Putin had watched the exercises involving tanks, helicopters and around 1,800 troops in the Leningrad region on Monday.

 

 Wrong side of history

 US President Barack Obama on Monday accused Russia of being on the "wrong side of history" on Ukraine by violating its sovereignty and international law.

Obama said he had told Russia that, if it continued, "we are examining a whole series of steps - economic, diplomatic - that will isolate Russia".

US officials then announced a series of punitive measures designed to puncture Russia's geopolitical prestige as well as military and economic ambitions.

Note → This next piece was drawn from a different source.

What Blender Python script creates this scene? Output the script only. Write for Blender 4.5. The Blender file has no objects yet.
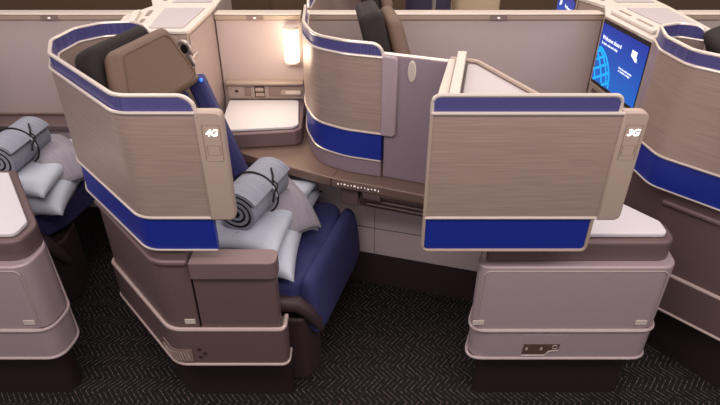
import bpy, bmesh, math, random
from mathutils import Vector, Matrix
random.seed(4)
C = bpy.context.scene.collection
R = math.radians

# ------------------------------------------------------------------ camera, world, lights
cd = bpy.data.cameras.new('camera'); cam = bpy.data.objects.new('camera', cd); C.objects.link(cam)
cam.location = (0, 0, 1.88); cam.rotation_euler = (R(58), 0, 0)
cd.sensor_width = 36; cd.lens = 36 * 560 / 720; cd.clip_start = 0.05
bpy.context.scene.camera = cam
sc = bpy.context.scene
sc.view_settings.view_transform = 'Standard'; sc.view_settings.look = 'None'
sc.view_settings.gamma = 1; sc.view_settings.exposure = 0.0
w = bpy.data.worlds.new('world'); sc.world = w; w.use_nodes = True
w.node_tree.nodes['Background'].inputs[0].default_value = (1.0, 0.90, 0.90, 1)
w.node_tree.nodes['Background'].inputs[1].default_value = 0.44

def area(name, loc, size, power, col, target):
    l = bpy.data.lights.new(name, 'AREA'); l.shape = 'RECTANGLE'; l.size, l.size_y = size
    l.energy = power; l.color = col
    o = bpy.data.objects.new(name, l); C.objects.link(o); o.location = loc
    d = Vector(target) - Vector(loc); o.rotation_euler = d.to_track_quat('-Z', 'Y').to_euler()
    return o
area('ceiling_wash', (0.0, 2.7, 2.55), (5.0, 0.8), 38, (1.0, 0.91, 0.84), (0, 2.5, 0))
area('aisle_ceiling_wash', (0.0, 0.5, 2.5), (5.0, 0.5), 56, (1.0, 0.89, 0.85), (0, 2.2, 1.0))
area('far_bin_wash', (0.6, 4.6, 2.4), (5.0, 0.5), 40, (1.0, 0.80, 0.62), (0.6, 4.0, 0.8))

# ------------------------------------------------------------------ materials
def lin(h):
    h = h.lstrip('#'); v = [int(h[i:i+2], 16) / 255 for i in (0, 2, 4)]
    return tuple(x / 12.92 if x <= 0.04045 else ((x + 0.055) / 1.055) ** 2.4 for x in v) + (1,)
def mat(name, col, rough=0.5, metal=0.0, streak=None, grain=None, emit=None, bump=0.0, coat=0.0):
    m = bpy.data.materials.new(name); m.use_nodes = True; nt = m.node_tree; N = nt.nodes; L = nt.links
    b = N['Principled BSDF']; c = lin(col)
    b.inputs['Base Color'].default_value = c; b.inputs['Roughness'].default_value = rough
    b.inputs['Metallic'].default_value = metal; b.inputs['Coat Weight'].default_value = coat
    if emit:
        b.inputs['Emission Color'].default_value = lin(emit[0]); b.inputs['Emission Strength'].default_value = emit[1]
    sp = streak or grain
    if sp:
        sc3, amt = sp
        tc = N.new('ShaderNodeTexCoord'); mp = N.new('ShaderNodeMapping'); mp.inputs['Scale'].default_value = sc3
        n = N.new('ShaderNodeTexNoise'); n.inputs['Scale'].default_value = 1; n.inputs['Detail'].default_value = 3
        L.new(tc.outputs['Object'], mp.inputs[0]); L.new(mp.outputs[0], n.inputs['Vector'])
        r = N.new('ShaderNodeMapRange'); r.inputs['From Min'].default_value = 0.3; r.inputs['From Max'].default_value = 0.7
        r.inputs['To Min'].default_value = 1 - amt; r.inputs['To Max'].default_value = 1 + amt
        L.new(n.outputs[0], r.inputs[0])
        mx = N.new('ShaderNodeVectorMath'); mx.operation = 'SCALE'; mx.inputs[0].default_value = c[:3]
        L.new(r.outputs[0], mx.inputs['Scale']); L.new(mx.outputs[0], b.inputs['Base Color'])
        if bump:
            bp = N.new('ShaderNodeBump'); bp.inputs['Strength'].default_value = bump; bp.inputs['Distance'].default_value = 0.002
            L.new(n.outputs[0], bp.inputs['Height']); L.new(bp.outputs[0], b.inputs['Normal'])
    return m
M = dict(
    brushed=mat('brushed_taupe_panel', '#a9938a', 0.42, 0.25, streak=((7, 7, 330), 0.13), bump=0.15),
    strip=mat('taupe_satin', '#b39f92', 0.4, 0.1),
    trim=mat('pale_metal_trim', '#dccfc6', 0.3, 0.35),
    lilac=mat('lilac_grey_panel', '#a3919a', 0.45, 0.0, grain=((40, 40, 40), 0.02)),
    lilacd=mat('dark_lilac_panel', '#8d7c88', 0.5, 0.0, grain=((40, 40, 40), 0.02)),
    console=mat('mauve_grey_console', '#b4a1a5', 0.38, 0.15, grain=((60, 60, 60), 0.02)),
    cream=mat('cream_plastic', '#d3c8be', 0.4),
    creamp=mat('pale_top_panel', '#b9aeb2', 0.35),
    blue=mat('royal_blue_panel', '#142a90', 0.45, 0.0, grain=((300, 300, 300), 0.08)),
    white=mat('white_table_laminate', '#dedade', 0.45),
    brown=mat('brown_mauve_plastic', '#6e5a5a', 0.42, 0.1, grain=((80, 80, 80), 0.03)),
    ledge=mat('mauve_ledge', '#7b6666', 0.38, 0.1),
    bronze=mat('bronze_counter', '#80695f', 0.38, 0.2, streak=((30, 200, 30), 0.05)),
    dark=mat('dark_brown_recess', '#3d2d2c', 0.5),
    kick=mat('kick_plinth_dark', '#2b1b1c', 0.6),
    leather=mat('brown_leather', '#624a3c', 0.55, grain=((260, 260, 260), 0.06), bump=0.15),
    leather_dark=mat('dark_seat_back_leather', '#1a100d', 0.85, grain=((200, 200, 200), 0.06)),
    navy=mat('navy_upholstery', '#37376b', 0.85, grain=((400, 400, 400), 0.25), bump=0.3),
    pillow=mat('pale_blue_cotton', '#c6ccda', 0.9, grain=((12, 12, 12), 0.03)),
    blanket=mat('grey_knit_blanket', '#a09ba5', 0.95, streak=((12, 260, 12), 0.12), bump=0.5),
    rollm=mat('grey_ribbed_blanket', '#9699a8', 0.95, streak=((10, 320, 10), 0.16), bump=0.5),
    black=mat('black_lining', '#111014', 0.8),
    chrome=mat('chrome', '#b5aaa6', 0.35, 0.8),
    glow=mat('lit_seat_number', '#ffffff', 0.5, emit=('#ffffff', 1.6)),
    lamp=mat('warm_lamp_diffuser', '#fff2dd', 0.5, emit=('#ffe9c8', 3.2)),
    lampw=mat('warm_reading_lamp', '#fff2dd', 0.5, emit=('#fff0dd', 1.5)),
    glass=mat('lilac_glass_trim', '#b9b4c6', 0.2, 0.2),
    outlet=mat('outlet_grey', '#8b7770', 0.45),
    bezel=mat('screen_bezel', '#1c1517', 0.35),
    icon=mat('lit_icon_white', '#e8e2da', 0.5, emit=('#fff6ee', 0.5)),
    cyan=mat('screen_cyan', '#18a5e6', 0.5, emit=('#16a0e6', 0.75)),
    scrtext=mat('screen_white_text', '#ffffff', 0.5, emit=('#dfeaff', 0.85)),
    blueled=mat('blue_indicator', '#2060ff', 0.5, emit=('#3a80ff', 1.2)),
    wall=mat('cabin_wall', '#6d5545', 0.6), wallbrown=mat('far_brown_partition', '#5a4232', 0.5), wallnavy=mat('far_navy_partition', '#3a3148', 0.6), cream_far=mat('far_cream_partition', '#cdb596', 0.5),
)
# perforated purple band: dotted weave
def band_mat():
    m = mat('perforated_violet_band', '#3b3a72', 0.32, 0.3); nt = m.node_tree; N = nt.nodes; L = nt.links
    b = N['Principled BSDF']; tc = N.new('ShaderNodeTexCoord'); mp = N.new('ShaderNodeMapping')
    mp.inputs['Scale'].default_value = (230, 230, 230)
    v = N.new('ShaderNodeTexVoronoi'); v.inputs['Randomness'].default_value = 0.0; v.inputs['Scale'].default_value = 1
    L.new(tc.outputs['Object'], mp.inputs[0]); L.new(mp.outputs[0], v.inputs['Vector'])
    r = N.new('ShaderNodeValToRGB'); r.color_ramp.elements[0].color = lin('#45447f'); r.color_ramp.elements[1].color = lin('#625f99')
    r.color_ramp.elements[0].position = 0.25; r.color_ramp.elements[1].position = 0.6
    L.new(v.outputs['Distance'], r.inputs[0]); L.new(r.outputs[0], b.inputs['Base Color'])
    return m
M['band'] = band_mat()
# herringbone carpet
def carpet_mat():
    m = mat('herringbone_carpet', '#1c1316', 0.95); nt = m.node_tree; N = nt.nodes; L = nt.links
    b = N['Principled BSDF']; tc = N.new('ShaderNodeTexCoord'); sp = N.new('ShaderNodeSeparateXYZ')
    L.new(tc.outputs['Object'], sp.inputs[0])
    def mth(op, a, bb=None, cc=None):
        n = N.new('ShaderNodeMath'); n.operation = op
        for i, v in enumerate((a, bb, cc)):
            if v is None: continue
            if isinstance(v, (int, float)): n.inputs[i].default_value = v
            else: L.new(v, n.inputs[i])
        return n.outputs[0]
    x, y = sp.outputs['X'], sp.outputs['Y']
    t = mth('PINGPONG', y, 0.062)
    u = mth('DIVIDE', mth('ADD', x, mth('MULTIPLY', t, 0.85)), 0.0235)
    stripe = mth('LESS_THAN', mth('FRACT', u), 0.13)
    row = mth('FLOOR', u)
    dash = mth('LESS_THAN', mth('FRACT', mth('ADD', mth('DIVIDE', y, 0.0155), mth('MULTIPLY', row, 0.37))), 0.86)
    nz = N.new('ShaderNodeTexNoise'); nz.inputs['Scale'].default_value = 45; nz.inputs['Detail'].default_value = 2
    L.new(tc.outputs['Object'], nz.inputs['Vector'])
    nr = N.new('ShaderNodeMapRange'); nr.inputs['From Min'].default_value = 0.36; nr.inputs['From Max'].default_value = 0.66
    L.new(nz.outputs[0], nr.inputs[0])
    k = mth('MULTIPLY', mth('MULTIPLY', stripe, dash), nr.outputs[0])
    mx = N.new('ShaderNodeMix'); mx.data_type = 'RGBA'
    mx.inputs['A'].default_value = lin('#140a0c'); mx.inputs['B'].default_value = lin('#8a7a7a')
    L.new(k, mx.inputs['Factor']); L.new(mx.outputs['Result'], b.inputs['Base Color'])
    return m
M['carpet'] = carpet_mat()

# ------------------------------------------------------------------ helpers
def link(name, bm, m, parent=None, smooth=40, bevel=0.0, seg=2):
    me = bpy.data.meshes.new(name)
    bmesh.ops.recalc_face_normals(bm, faces=bm.faces)
    bm.to_mesh(me); bm.free()
    for p in me.polygons: p.use_smooth = True
    me.set_sharp_from_angle(angle=R(smooth))
    ms = m if isinstance(m, (list, tuple)) else [m]
    for k in ms: me.materials.append(M[k])
    o = bpy.data.objects.new(name, me); C.objects.link(o)
    if bevel:
        b = o.modifiers.new('bevel', 'BEVEL'); b.width = bevel; b.segments = seg; b.limit_method = 'ANGLE'; b.angle_limit = R(35)
        b.harden_normals = False
    if parent: o.parent = parent
    return o
def tag(o, label, cat, group=None, kind=None):
    o['label'] = label; o['category'] = cat
    if group: o['group'] = group
    if kind: o['kind'] = kind
    return o
def thing(name, label, cat, group=None, loc=(0, 0, 0)):
    o = bpy.data.objects.new(name, None); C.objects.link(o); o.empty_display_size = 0.1
    o.location = loc
    return tag(o, label, cat, group)
def unshift(o, root):      # parts are modelled in world coordinates; keep them there under a root placed at the base
    o.location = tuple(-v for v in root.location)
def dup(root, loc, label, scale=None, rotz=None, cat=None, group=None, skip=()):
    r = root.copy(); C.objects.link(r); r.location = loc; r['label'] = label
    if scale: r.scale = scale
    if rotz is not None: r.rotation_euler = (0, 0, rotz)
    if group: r['group'] = group
    def rec(a, b):
        for ch in [c for c in a.children if c.name in SRC and c.name.split('.')[0] not in skip]:
            d = ch.copy(); C.objects.link(d); d.parent = b
            rec(ch, d)
    global SRC
    SRC = set(o.name for o in bpy.data.objects)
    rec(root, r)
    return r
def rounded(pts, r, closed=False, n=7):
    """polyline with corners rounded; r is a number or a list"""
    out = []; m = len(pts); rs = r if isinstance(r, list) else [r] * m
    for i, p in enumerate(pts):
        if (not closed and i in (0, m - 1)) or rs[i] <= 0: out.append(tuple(p)); continue
        p = Vector(p); a = Vector(pts[i - 1]); b = Vector(pts[(i + 1) % m])
        da = (a - p); db = (b - p); la, lb = da.length, db.length; da.normalize(); db.normalize()
        ang = da.angle(db); rr = rs[i]
        t = min(rr / max(math.tan(ang / 2), 1e-4), la * 0.49, lb * 0.49)
        p0, p1 = p + da * t, p + db * t
        for k in range(n + 1):
            s = k / n
            q = p0 * (1 - s) ** 2 + p * 2 * s * (1 - s) + p1 * s * s
            out.append(tuple(q))
    return out
def resample(pts, ds):
    P = [Vector(p) for p in pts]; out = [P[0]]
    for a, b in zip(P[:-1], P[1:]):
        n = max(1, int((b - a).length / ds))
        for k in range(1, n + 1): out.append(a.lerp(b, k / n))
    return out
def arc(P):
    s = [0]
    for a, b in zip(P[:-1], P[1:]): s.append(s[-1] + (b - a).length)
    return s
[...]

The Pentagon spokesman announced the suspension of both joint military exercises and port visits as well as bilateral meeting and planning conferences.

US media reports cited administration sources saying Washington would also consider cancelling visas for officials involved in the Crimea operation.

British Foreign Secretary William Hague also said on a visit to Kiev on Tuesday that Russia faced "significant diplomatic and economic costs" unless it immediately ordered its troops back to their bases in Crimea.

The European Union warned Russia that ties were at risk without a "de-escalation".

Hawkish ex-Soviet satellites in the 28-member bloc are pushing hard for sanctions but others - including heavyweights France and Germany - called for soft diplomacy.

EU foreign policy chief Catherine Ashton said ahead of talks with Russian Foreign Minister Sergei Lavrov on Tuesday in Madrid that the EU was considering "targeted measures".

 Russia defends itself at UN

Moscow offered a fervent defence of its decision at a tense UN Security Council meeting requested by the Kremlin.

Russia argued that its citizens were under attack from nationalist Ukrainians and that Kiev's new pro-EU leaders were fanning the flames of cultural tensions.

Moscow's UN representative, Vitaly Churkin, took out a piece of paper he said was a letter from Yanukovych to Putin urging him to order in troops to Ukraine to defend Russian citizens.

Churkin said Yanokovych asserted he remained "the legitimately elected president of Ukraine" and asked Putin "to use the armed forces of the Russian Federation to restore law and order, peace, stability, and protect the population of Ukraine".

 

Markets recover from Black Monday

Russia's stock market followed Asian trading higher after a Black Monday of trading on the Moscow Exchange saw shares lose more than 10 per cent of their value and the ruble hit historic lows against both the dollar and euro.

Moscow's two main exchanges were up about three per cent on Tuesday morning while the ruble regained some of its value a day after the central bank had spent billions of dollars on keeping the struggling currency from suffering even steeper losses.

Russia's central bank on Monday had taken the dramatic decision to hike the main interest rate to 7.0 from 5.5 per cent to stem the flow of investor cash out of the country.

Gazprom's shares were 3.60 per cent higher after tumbling about 13 per cent the day before on uncertainty about whether the state-controlled natural gas giant may be ordered to halt deliveries to Ukraine - and by consequence Western Europe - as a punitive step by the Kremlin against the new Kiev team.

Shares in Tokyo rose about half a per cent while Sydney and Hong Kong also both traded higher.

Oil prices were mixed in Asian trading after rising by nearly two per cent on Monday.

An IMF team meanwhile was due to begin a 10-day fact-finding mission in Kiev that will weigh the merits of the new Ukrainian government's request for $15 billion in assistance this year.

The new interim leaders are seeking $35 billion of assistance over the coming two years to cover Ukraine's foreign obligations and budget shortfall.